- **Work required**: Copy out each line exactly; pictures stay out of the copy.

- **Stored data**:
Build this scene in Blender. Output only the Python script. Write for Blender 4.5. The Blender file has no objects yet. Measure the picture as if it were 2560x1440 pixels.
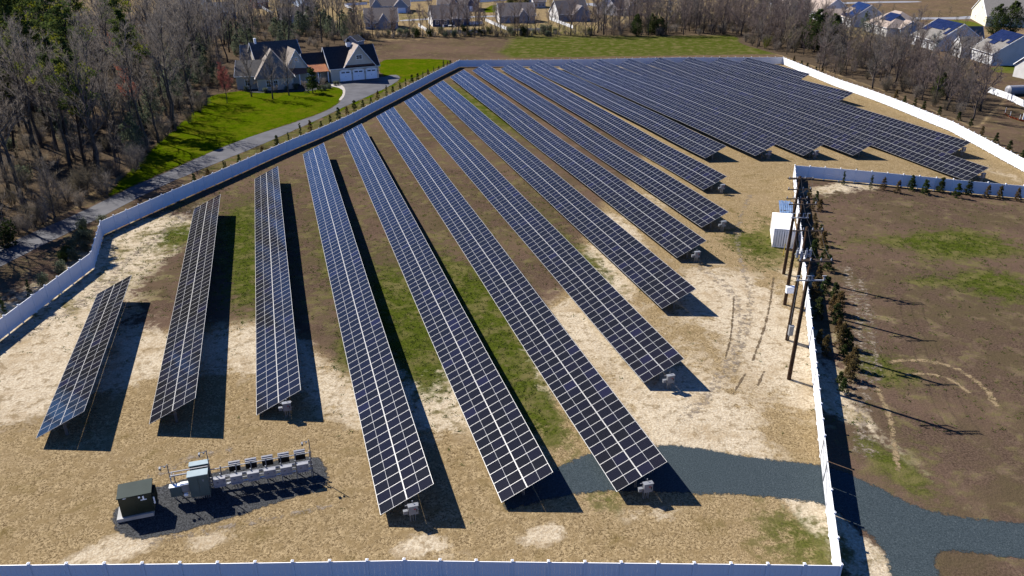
import bpy, math, random
import numpy as np
from mathutils import Vector, Matrix

# ------------------------------------------------------------------ camera, sky, sun, exposure
sc = bpy.context.scene
col = sc.collection
R = math.radians
FPX, PITCH, ROLL, CAMH = 1943.5, R(25.14), R(-0.26), 38.02
fw = np.array([0, math.cos(PITCH), -math.sin(PITCH)])
up0 = np.array([0, math.sin(PITCH), math.cos(PITCH)])
rt = np.array([1.0, 0, 0]) * math.cos(ROLL) + up0 * math.sin(ROLL)
up = up0 * math.cos(ROLL) - np.array([1.0, 0, 0]) * math.sin(ROLL)
cam = bpy.data.cameras.new('camera'); camo = bpy.data.objects.new('camera', cam); col.objects.link(camo)
cam.sensor_width = 36; cam.lens = FPX / 2560 * 36; cam.clip_start = 0.5; cam.clip_end = 6000
camo.matrix_world = Matrix(((rt[0], up[0], -fw[0], 0), (rt[1], up[1], -fw[1], 0), (rt[2], up[2], -fw[2], CAMH), (0, 0, 0, 1)))
sc.camera = camo

SUN_AZ, SUN_EL = R(-52.6), R(40.45)          # compass angle from +Y towards +X, elevation
w = bpy.data.worlds.new('World'); sc.world = w; w.use_nodes = True
wn = w.node_tree; bg = wn.nodes['Background']
sky = wn.nodes.new('ShaderNodeTexSky'); sky.sky_type = 'NISHITA'; sky.sun_disc = False
sky.sun_elevation = SUN_EL; sky.sun_rotation = SUN_AZ % (2 * math.pi)
sky.air_density = 1.0; sky.dust_density = 0.0; sky.ozone_density = 8.0
tint = wn.nodes.new('ShaderNodeMix'); tint.data_type = 'RGBA'; tint.blend_type = 'MULTIPLY'; tint.inputs[0].default_value = 1.0
tint.inputs[7].default_value = (0.50, 0.84, 1.35, 1)          # a clear, deep blue early-spring sky
wn.links.new(sky.outputs[0], tint.inputs[6]); wn.links.new(tint.outputs[2], bg.inputs[0]); bg.inputs[1].default_value = 0.05
sl = bpy.data.lights.new('sun', 'SUN'); sl.energy = 5.0; sl.angle = R(0.5); sl.color = (1, 0.955, 0.88)
so = bpy.data.objects.new('sun', sl); col.objects.link(so)
SUNV = Vector((math.sin(SUN_AZ) * math.cos(SUN_EL), math.cos(SUN_AZ) * math.cos(SUN_EL), math.sin(SUN_EL)))
so.rotation_euler = SUNV.to_track_quat('Z', 'Y').to_euler(); so.location = (0, 0, 200)
sc.view_settings.view_transform = 'Standard'; sc.view_settings.look = 'None'
sc.view_settings.exposure = 1.2; sc.view_settings.gamma = 1.0
sc.cycles.max_bounces = 6; sc.cycles.diffuse_bounces = 2; sc.cycles.transparent_max_bounces = 4

# ------------------------------------------------------------------ solar rows: fitted ground plan
GA = R(-16.67)                               # azimuth of the rows
AL = np.array([math.sin(GA), math.cos(GA)]); PE = np.array([math.cos(GA), -math.sin(GA)])
# row: offset across, near end, far end (metres along), ground height at near and far end
ROWS = [(-21.75, 59.79, 87.78, .37, .33), (-13.35, 59.25, 115.25, .35, .22), (-5.01, 58.99, 129.18, -.30, -.12),
 (3.29, 43.37, 141.38, -.08, .03), (11.79, 42.28, 156.44, -.21, -.47), (19.99, 40.62, 168.17, .08, -.01),
 (28.41, 53.75, 182.33, -.08, -.12), (36.68, 66.60, 194.75, -.04, .02), (45.00, 79.07, 207.24, -.20, .27),
 (53.29, 87.74, 215.74, -.25, .18), (61.64, 102.13, 215.87, -.19, .15), (69.99, 116.42, 216.39, .33, .01),
 (78.31, 114.00, 214.40, .69, .11), (86.63, 112.06, 213.12, .52, .06), (94.97, 109.67, 210.85, .48, .21),
 (103.33, 93.11, 207.96, .04, .48), (111.66, 105.21, 206.00, .53, .45), (120.00, 146.57, 203.85, .86, .36),
 (128.33, 173.42, 202.24, .20, .11)]
TW, TILT, H0 = 4.30, R(25.03), 0.65          # table width, tilt, height of its low edge
_gp = []
for s, tn, tf, zn, zf in ROWS:
    for k in range(5):
        q = PE * (s + 2) + AL * (tn + (tf - tn) * k / 4); _gp.append((q[0], q[1], zn + (zf - zn) * k / 4))
_gp = np.array(_gp)
def gz(x, y):
    """Ground height; flat outside the solar field."""
    x = np.asarray(x, float); y = np.asarray(y, float)
    sw = np.zeros(x.shape) + 0.25; sz = np.zeros(x.shape)
    for a, b, c in _gp:
        k = np.exp(-((x - a) ** 2 + (y - b) ** 2) / (2 * 9.0 ** 2)); sw = sw + k; sz = sz + k * c
    return sz / sw
def P(px, py, h=0.0):
    """The point at height h above the ground that the photograph shows at pixel (px, py)."""
    d = fw + rt * (px - 1280) / FPX - up * (py - 720) / FPX
    z = h
    for _ in range(4):
        k = (z - CAMH) / d[2]; x, y = d[0] * k, d[1] * k; z = float(gz(x, y)) + h
    return Vector((x, y, z))
def proj(x, y, z):
    dx, dy, dz = x, y, z - CAMH
    f = dx * fw[0] + dy * fw[1] + dz * fw[2]
    return 1280 + FPX * (dx * rt[0] + dy * rt[1] + dz * rt[2]) / f, 720 - FPX * (dx * up[0] + dy * up[1] + dz * up[2]) / f, f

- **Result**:
Build this scene in Blender. Output only the Python script. Write for Blender 4.5. The Blender file has no objects yet. Measure the picture as if it were 2560x1440 pixels.
import bpy, math, random
import numpy as np
from mathutils import Vector, Matrix

# ------------------------------------------------------------------ camera, sky, sun, exposure
sc = bpy.context.scene
col = sc.collection
R = math.radians
FPX, PITCH, ROLL, CAMH = 1943.5, R(25.14), R(-0.26), 38.02
fw = np.array([0, math.cos(PITCH), -math.sin(PITCH)])
up0 = np.array([0, math.sin(PITCH), math.cos(PITCH)])
rt = np.array([1.0, 0, 0]) * math.cos(ROLL) + up0 * math.sin(ROLL)
up = up0 * math.cos(ROLL) - np.array([1.0, 0, 0]) * math.sin(ROLL)
cam = bpy.data.cameras.new('camera'); camo = bpy.data.objects.new('camera', cam); col.objects.link(camo)
cam.sensor_width = 36; cam.lens = FPX / 2560 * 36; cam.clip_start = 0.5; cam.clip_end = 6000
camo.matrix_world = Matrix(((rt[0], up[0], -fw[0], 0), (rt[1], up[1], -fw[1], 0), (rt[2], up[2], -fw[2], CAMH), (0, 0, 0, 1)))
sc.camera = camo

SUN_AZ, SUN_EL = R(-52.6), R(40.45)          # compass angle from +Y towards +X, elevation
w = bpy.data.worlds.new('World'); sc.world = w; w.use_nodes = True
wn = w.node_tree; bg = wn.nodes['Background']
sky = wn.nodes.new('ShaderNodeTexSky'); sky.sky_type = 'NISHITA'; sky.sun_disc = False
sky.sun_elevation = SUN_EL; sky.sun_rotation = SUN_AZ % (2 * math.pi)
sky.air_density = 1.0; sky.dust_density = 0.0; sky.ozone_density = 8.0
tint = wn.nodes.new('ShaderNodeMix'); tint.data_type = 'RGBA'; tint.blend_type = 'MULTIPLY'; tint.inputs[0].default_value = 1.0
tint.inputs[7].default_value = (0.50, 0.84, 1.35, 1)          # a clear, deep blue early-spring sky
wn.links.new(sky.outputs[0], tint.inputs[6]); wn.links.new(tint.outputs[2], bg.inputs[0]); bg.inputs[1].default_value = 0.05
sl = bpy.data.lights.new('sun', 'SUN'); sl.energy = 5.0; sl.angle = R(0.5); sl.color = (1, 0.955, 0.88)
so = bpy.data.objects.new('sun', sl); col.objects.link(so)
SUNV = Vector((math.sin(SUN_AZ) * math.cos(SUN_EL), math.cos(SUN_AZ) * math.cos(SUN_EL), math.sin(SUN_EL)))
so.rotation_euler = SUNV.to_track_quat('Z', 'Y').to_euler(); so.location = (0, 0, 200)
sc.view_settings.view_transform = 'Standard'; sc.view_settings.look = 'None'
sc.view_settings.exposure = 1.2; sc.view_settings.gamma = 1.0
sc.cycles.max_bounces = 6; sc.cycles.diffuse_bounces = 2; sc.cycles.transparent_max_bounces = 4

# ------------------------------------------------------------------ solar rows: fitted ground plan
GA = R(-16.67)                               # azimuth of the rows
AL = np.array([math.sin(GA), math.cos(GA)]); PE = np.array([math.cos(GA), -math.sin(GA)])
# row: offset across, near end, far end (metres along), ground height at near and far end
ROWS = [(-21.75, 59.79, 87.78, .37, .33), (-13.35, 59.25, 115.25, .35, .22), (-5.01, 58.99, 129.18, -.30, -.12),
 (3.29, 43.37, 141.38, -.08, .03), (11.79, 42.28, 156.44, -.21, -.47), (19.99, 40.62, 168.17, .08, -.01),
 (28.41, 53.75, 182.33, -.08, -.12), (36.68, 66.60, 194.75, -.04, .02), (45.00, 79.07, 207.24, -.20, .27),
 (53.29, 87.74, 215.74, -.25, .18), (61.64, 102.13, 215.87, -.19, .15), (69.99, 116.42, 216.39, .33, .01),
 (78.31, 114.00, 214.40, .69, .11), (86.63, 112.06, 213.12, .52, .06), (94.97, 109.67, 210.85, .48, .21),
 (103.33, 93.11, 207.96, .04, .48), (111.66, 105.21, 206.00, .53, .45), (120.00, 146.57, 203.85, .86, .36),
 (128.33, 173.42, 202.24, .20, .11)]
TW, TILT, H0 = 4.30, R(25.03), 0.65          # table width, tilt, height of its low edge
_gp = []
for s, tn, tf, zn, zf in ROWS:
    for k in range(5):
        q = PE * (s + 2) + AL * (tn + (tf - tn) * k / 4); _gp.append((q[0], q[1], zn + (zf - zn) * k / 4))
_gp = np.array(_gp)
def gz(x, y):
    """Ground height; flat outside the solar field."""
    x = np.asarray(x, float); y = np.asarray(y, float)
    sw = np.zeros(x.shape) + 0.25; sz = np.zeros(x.shape)
    for a, b, c in _gp:
        k = np.exp(-((x - a) ** 2 + (y - b) ** 2) / (2 * 9.0 ** 2)); sw = sw + k; sz = sz + k * c
    return sz / sw
def P(px, py, h=0.0):
    """The point at height h above the ground that the photograph shows at pixel (px, py)."""
    d = fw + rt * (px - 1280) / FPX - up * (py - 720) / FPX
    z = h
    for _ in range(4):
        k = (z - CAMH) / d[2]; x, y = d[0] * k, d[1] * k; z = float(gz(x, y)) + h
    return Vector((x, y, z))
def proj(x, y, z):
    dx, dy, dz = x, y, z - CAMH
    f = dx * fw[0] + dy * fw[1] + dz * fw[2]
    return 1280 + FPX * (dx * rt[0] + dy * rt[1] + dz * rt[2]) / f, 720 - FPX * (dx * up[0] + dy * up[1] + dz * up[2]) / f, f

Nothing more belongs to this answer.